Sergio Paronetto, Verona vicepresidente di Pax Christi

La situazione in Afghanistan, caro Paronetto, non consente facili illusioni. E la sua lettera riassume con indubbia efficacia il perché. Tanto più che in quella terra aspra e divisa si combatte non solo da dieci anni, bensì – praticamente senza interruzione – da secoli. E dal 1979 (anno dell’invasione sovietica) a oggi con una continuità drammatica e impressionante. È un fatto, certo, che la guerra ha riprodotto solo se stessa e che si è confermata – con l’oppio – la principale "industria" del Paese. Ma è un fatto anche che è continuato, dopo l’intervento internazionale del 2001, "autorizzato" dall’Onu e guidato dagli Usa, un faticoso e contraddittorio cammino verso una forma tribal-democratica di esercizio della sovranità statuale accompagnato da altrettanto faticosi e preziosi tentativi di sostenere uno sviluppo umano ed economico seriamente alternativo a quello basato sul dominio dei "signori della guerra". Noi italiani, con un contributo chiave nella ricostruzione del sistema giuridico del Paese e con iniziative timide eppure non irrilevanti sul fronte della cooperazione, non ci siamo limitati solo all’invio di un corpo di spedizione militare e a una presenza in armi e in aiuti umanitari segnata da piccoli grandi successi e da gravi lutti.
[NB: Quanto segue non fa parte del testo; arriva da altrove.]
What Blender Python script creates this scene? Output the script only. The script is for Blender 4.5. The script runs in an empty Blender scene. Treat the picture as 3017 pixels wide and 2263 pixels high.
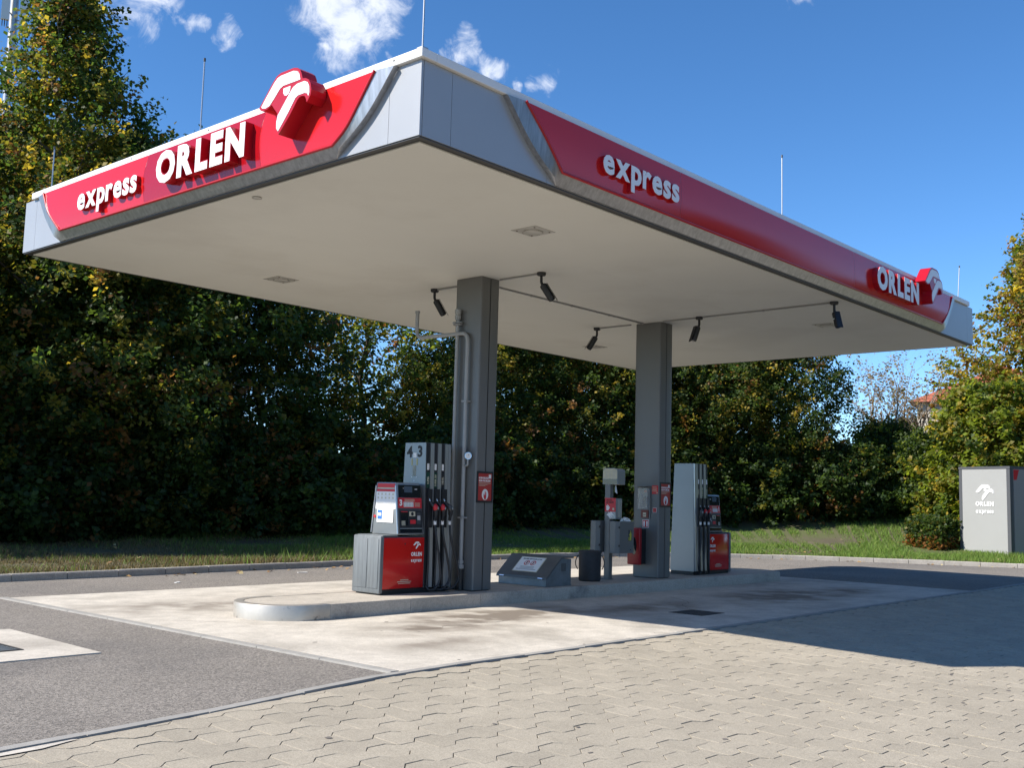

Per questo è giusto valutare bene l’escalation da innescare in quello scenario: e anch’io credo che l’urgenza di preparare e articolare un’escalation di autonomia (per il Paese) e di pacificazione (nell’intera area) è sotto gli occhi di tutti. E una necessità politica e strategica, non è solo un’ambizione da "sognatori di pace"... Più facile a dirsi che a farsi, è vero. Ma la costruzione della pace nella giustizia e nella libertà è una sfida, non una passeggiata. E finalmente, caro Paronetto, di questa sfida se ne parla concretamente, e anche nelle sedi sovranazionali proprie. Come si parla di «gradualità» nel «disimpegno», e forse si comincia a chiarire bene l’impegnativo senso di un tale ritirata. Dell’Afghanistan non possiamo più lavarcene le mani.